The problems are only beginning...

Discussion in 'Trading' started by capmac, Aug 14, 2007.

  1. devastation?

    it's OPPORTUNITY.

    people who overleveraged themselves will suffer

    for others, its opportunities.

    opportunities to get real estate CHEAP (just wait)

    etc.

    trading is all about buying others panic and selling their euphoria

    everybody hated gold in 1998 and loved stocks. guess what? pretty good time to go long in gold.

    everybody will start to HATE real estate pretty soon. i can't WAIT.

    as long as people take dumb risks, and misprice assets (in either direction) due to greed, fear, etc. there will be opp's for traders.

    gloom and doom serves nobody.

    these are OPPORTUNITIES for traders (and investors)
     
    #21     Aug 14, 2007
  2. Great summary!
     
    #22     Aug 14, 2007
  3. RedDuke

    RedDuke

    I remember seeing similar posts in 2000 after the decline began. It is exremely difficult to time such things on way down. It could look like a great buy 1 year from now, but you can loose a lot before you prediction turns right, but then it is too late.

    gloom and doom is fine if one really knows what he is talking about and can act upon it.

    Nobody really knows how many skeleons (leverage) there are in closets. Time will tell.
     
    #23     Aug 14, 2007
  4. I guess nothing is a big deal until you lose everything. Yes the market will come back, but you have to learn to preserve capital so you can take advantage of opportunities as they arise.
     
    #24     Aug 14, 2007

  5. But the central banks will make money. Or congrees just gets the tax payers to pick up the tab.
     
    #25     Aug 14, 2007
  6. lol, i cant get enough of your ignorance :D

     
    #26     Aug 14, 2007
  7. "I remember seeing similar posts in 2000 after the decline began. It is exremely difficult to time such things on way down. It could look like a great buy 1 year from now, but you can loose a lot before you prediction turns right, but then it is too late"
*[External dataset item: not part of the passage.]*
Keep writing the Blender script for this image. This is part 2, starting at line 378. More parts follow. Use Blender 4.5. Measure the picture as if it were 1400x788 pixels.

    oh rubbish. if you can't capitalize from market extremes, you aren't much of a trader.

    hmmm.

    fwiw, *i* didn't even know what trading was, but i knew mispriced assets in 1998. that's why i bought a gold fund. it almost quadrupled in the same time all the nimrods were watching the stocks that they bought at the peak of the bubble dissipate, waiting for the bounce (pull up a chart of VERT from 1999 to now if u want a laff).

    markets HAVE to misprice assets. because they are made up of people. people are emotional. buffet knows this, and every trader should know it too.

    i sold one of my houses in seattle area last month. it's been going up CONSISTENTLY (10% last year in king county), but it's clearly MISPRICED. i'll be selling another in the next 6 months.

    sell overpriced assets. invest in underpriced assets.

    lemmings don't make money.

    there is always tons of attractive stuff (from an investment angle) and there are always great trades.

    as a index futures trader, this is the best trading environment i have ever seen.

    today was the perfect example. you could have sold today's gap up with SMALL risk (nice small defined 20 pt stop) and profited from an over 150 pt run down in the dow futes.

    you can't DREAM a market like this.

    i get tired of all the gloom and doom. we are TRADERS. traders find opportunity in other's pain, devastation, hope, greed, fear, etc.

    that's what we do!

    and we provide a valuable service too! part of the capital markets - the greatest wealth creation tool ever invented
     
    #27     Aug 14, 2007
  8. First of all, using the phrase subprime is old newspaper. And it's really irrelevant now because we need to know - the markets need to know - whether we have a crisis in broad mortgage financing and what the extent of it is.

    The extent of the damage from existing MBS impairment is unknown until the collateral is liquidated according to state law and then any swaps or other offsets applied. Plus they have a term of years anyway. So this will go on for months and months. That's the law - and these are contracts - everything else is just market jive, angling, mathematical models and speculation.

    The HUGE question nobody is asking and which will kill us dead is whether and to what extent new financing through securitization is in trouble. Put simply, have any new MBS been created and sold successfully in the last few weeks? If securitization as we have come to depend on it is over, then we have to go to a new, or old, way of finance and there's going to be brutal problems.

    The answer to this question is very easy for Wall Streeters or City bankers/lawyers to find out and I sent it in to Cramer even though I don't watch. :D
     
    #28     Aug 14, 2007
  9. You are so way off from reality that it's pretty much a waste of time to even reply.
    Subprime assets at $20 trillion?
    Get real.
     
    #29     Aug 14, 2007
  10. For what it's worth . . . the two funds at Bear that got closed down were running off of 10 and 30 times respectively.

    Is there any INTELLIGENT LIFE on ET anymore these days???